By giving teams the means to master these new tools, you turn them into agents of transformation rather than executors worried about automation.
Measuring impact: from satisfaction to performance indicators
Finally, to convince your executive management in a lasting way, you will have to move from “our employees liked the training” to “here is what changed in the field.”
With VTS Editor and VTS Perform, you can gather rich indicators:
- success rates by competency,
- most frequent types of errors,
- progress over time,
- comparisons between populations (by role, region, seniority).
AI can then help correlate this data with business indicators: reduction in incidents, increase in NPS, reduction in processing time, etc. You are no longer dealing with opinions but with evidence.

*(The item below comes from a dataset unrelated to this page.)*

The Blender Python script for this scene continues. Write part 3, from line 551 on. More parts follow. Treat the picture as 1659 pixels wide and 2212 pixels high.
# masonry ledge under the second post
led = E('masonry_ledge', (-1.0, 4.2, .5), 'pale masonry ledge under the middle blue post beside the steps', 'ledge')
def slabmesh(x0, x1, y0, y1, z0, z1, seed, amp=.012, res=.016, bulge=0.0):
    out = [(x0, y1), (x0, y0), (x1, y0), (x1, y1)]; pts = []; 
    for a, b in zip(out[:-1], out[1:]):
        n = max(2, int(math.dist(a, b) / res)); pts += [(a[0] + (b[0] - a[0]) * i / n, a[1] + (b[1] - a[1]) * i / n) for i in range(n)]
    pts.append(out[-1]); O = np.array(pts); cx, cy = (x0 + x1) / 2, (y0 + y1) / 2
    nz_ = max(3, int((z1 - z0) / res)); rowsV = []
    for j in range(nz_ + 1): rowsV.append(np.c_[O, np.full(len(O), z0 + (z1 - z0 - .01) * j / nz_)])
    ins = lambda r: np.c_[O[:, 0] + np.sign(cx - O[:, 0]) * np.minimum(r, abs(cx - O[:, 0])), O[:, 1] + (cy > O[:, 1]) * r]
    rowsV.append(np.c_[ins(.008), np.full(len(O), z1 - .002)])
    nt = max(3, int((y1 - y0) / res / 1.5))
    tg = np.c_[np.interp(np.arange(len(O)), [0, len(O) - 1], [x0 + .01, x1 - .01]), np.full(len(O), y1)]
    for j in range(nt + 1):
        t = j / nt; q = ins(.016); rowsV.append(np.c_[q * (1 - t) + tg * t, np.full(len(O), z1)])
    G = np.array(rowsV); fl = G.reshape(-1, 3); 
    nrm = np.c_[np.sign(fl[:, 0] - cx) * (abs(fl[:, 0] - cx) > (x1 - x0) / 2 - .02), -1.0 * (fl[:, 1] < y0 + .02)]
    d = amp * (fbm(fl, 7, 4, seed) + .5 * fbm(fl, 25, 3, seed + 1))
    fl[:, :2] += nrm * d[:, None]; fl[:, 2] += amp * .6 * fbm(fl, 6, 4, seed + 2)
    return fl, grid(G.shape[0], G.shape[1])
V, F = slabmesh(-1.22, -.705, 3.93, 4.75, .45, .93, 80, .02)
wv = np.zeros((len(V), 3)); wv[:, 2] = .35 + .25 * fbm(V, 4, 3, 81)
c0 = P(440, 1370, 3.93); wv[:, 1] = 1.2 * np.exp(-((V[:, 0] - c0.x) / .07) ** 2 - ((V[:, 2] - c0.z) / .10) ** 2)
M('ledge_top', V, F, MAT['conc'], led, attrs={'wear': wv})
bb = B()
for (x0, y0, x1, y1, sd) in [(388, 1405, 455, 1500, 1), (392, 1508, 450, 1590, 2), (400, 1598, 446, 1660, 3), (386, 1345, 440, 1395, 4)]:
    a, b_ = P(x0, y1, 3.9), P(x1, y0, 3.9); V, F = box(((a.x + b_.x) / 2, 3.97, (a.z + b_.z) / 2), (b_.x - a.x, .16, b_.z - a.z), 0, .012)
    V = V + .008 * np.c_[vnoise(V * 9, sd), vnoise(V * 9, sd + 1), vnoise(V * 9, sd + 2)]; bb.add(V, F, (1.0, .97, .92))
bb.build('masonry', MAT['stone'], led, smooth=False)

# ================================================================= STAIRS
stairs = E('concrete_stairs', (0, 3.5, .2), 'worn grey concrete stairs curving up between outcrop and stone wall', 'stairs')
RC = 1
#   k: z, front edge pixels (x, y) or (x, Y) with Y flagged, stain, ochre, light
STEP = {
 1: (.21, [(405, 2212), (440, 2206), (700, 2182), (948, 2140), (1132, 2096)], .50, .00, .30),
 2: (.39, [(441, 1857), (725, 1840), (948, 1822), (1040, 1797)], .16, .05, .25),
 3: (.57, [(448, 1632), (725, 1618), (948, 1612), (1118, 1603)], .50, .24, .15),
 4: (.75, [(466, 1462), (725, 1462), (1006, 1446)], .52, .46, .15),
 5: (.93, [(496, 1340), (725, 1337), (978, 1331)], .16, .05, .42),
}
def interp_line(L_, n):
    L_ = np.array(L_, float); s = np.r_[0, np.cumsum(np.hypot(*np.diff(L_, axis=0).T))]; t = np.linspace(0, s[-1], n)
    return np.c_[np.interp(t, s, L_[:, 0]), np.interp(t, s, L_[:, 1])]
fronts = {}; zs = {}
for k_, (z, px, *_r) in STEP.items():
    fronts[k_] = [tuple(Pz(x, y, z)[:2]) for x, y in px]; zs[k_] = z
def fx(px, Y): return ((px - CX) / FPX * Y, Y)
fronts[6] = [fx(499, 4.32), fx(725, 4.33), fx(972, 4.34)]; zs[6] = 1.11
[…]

This is when training stops being perceived as a cost center and starts being seen as a performance lever, precisely because you have chosen to deeply restructure it using AI and simulations.
AI as a lever for transformation, not just a cosmetic layer
For a training manager, instructional designer, or HR director, the real promise of AI is not to produce a quiz faster, but to enable:
- a shift from content transmission to immersive experiential learning;
- a move away from the module catalog model to managing a skills system;
- the transformation of trainers into experience designers;
- finally connecting training and business indicators.
Tools like VTS Editor provide the structure for designing these experiences: graphs, interaction blocks, gamification, SCORM export, integration with VTS Perform. AI adds speed, variety, and personalization.
If you had to remember just one idea, it would be this: don’t ask AI to marginally improve your current modules. Ask it to help you rethink how your employees learn their jobs, by confronting them with realistic situations, adapted to their level, connected to your challenges, and driven by data.
Only under these conditions will AI cease to be a gadget and become a strategic lever for transforming training in your company.